Although punchcards have been around since the early 1800's when they were used by a French silk weaver called Joseph-Marie Jacquard ( Jacquard invented a way of automatically controlling the warp and weft threads on a silk loom by recording patterns of holes in a string of cards), they were first read electronically in 1881 by Herman Hollerith for the US ( that would be United States, not University of Stellenbosch ! ) census bureau. The method of reading the cards remained virtually unchanged until they became obsolete in the 1970's. Cards would pass through a reader, moving between brass rods. Where holes were punched, the rods could touch and current could flow.

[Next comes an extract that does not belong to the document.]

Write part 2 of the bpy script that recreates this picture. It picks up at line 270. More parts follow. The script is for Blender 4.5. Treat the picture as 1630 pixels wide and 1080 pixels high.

Here are the two standard types of punched cards used in first, second and
third generation computers. One of the primary problems of punchcards was that
read and write operations were carried out by separate machines. The data encoded
on the card was also printed on the card to facilitate organisation. Of course
it is hard to make little holes in paper without making lots of little bits
of paper and this debris of the card punch machine was commonly referred to
as chad. There Some claim that the word derives from the Chadless keypunch (named
for its inventor), which cut little u-shaped tabs in the card to make a hole
when the tab folded back, rather than punching out a circle/rectangle; it was
clear that if the Chadless keypunch didn't make them, then the stuff that other
keypunches made had to be `chad'. There is a legend that the word was originally
acronymic, standing for "Card Hole Aggregate Debris", but this acronym was probably
created long after the name came into being.
Paper tape was initially used in telecommunications (telex), and in the printing industry as the input medium for hot-metal typesetting machines. Today it is still in use for numerical control of milling and drilling machines From the early days of computing untill wel into the 70's, paper tape was commonly used in the computer industry as a cheap and reliable means of data storage. For heavy duty applications, paper was often replaced by synthetic materials like mylar. In computer applications, tapes were usually 1 inch wide with 8 information hole positions and one sprocket feed hole in each row. One meter of 8-channel tape can contain about 400 bytes of data. Paper tape punches with operating speeds from 10 - 300 rows per second have been built. Tape readers worked either mechanically (with pins as described above) or electro-optically. Using the latter technique, very expensive readers could handle up to 2000 [3] rows per second while being able to stop on one row. For such fast readers, special equipment (servo-controlled reels) was needed for feeding the tape to and from the reader. A simple solution used with medium-speed readers (300 rows/s) was to use fan-fold tape, which re-folds automatically as it is caught , in an appropriately dimensioned receptacle upon leaving the reader. Special equipment existed for comparing tapes: for critical applications, data entry was often done by two typists at the same time. typing errors could be detected by comparing the resulting tapes. Paper tapes could be corrected, edited or repaired easily by manually adding missing holes, or by cut-and-paste operations, using some very simple mechanical tools.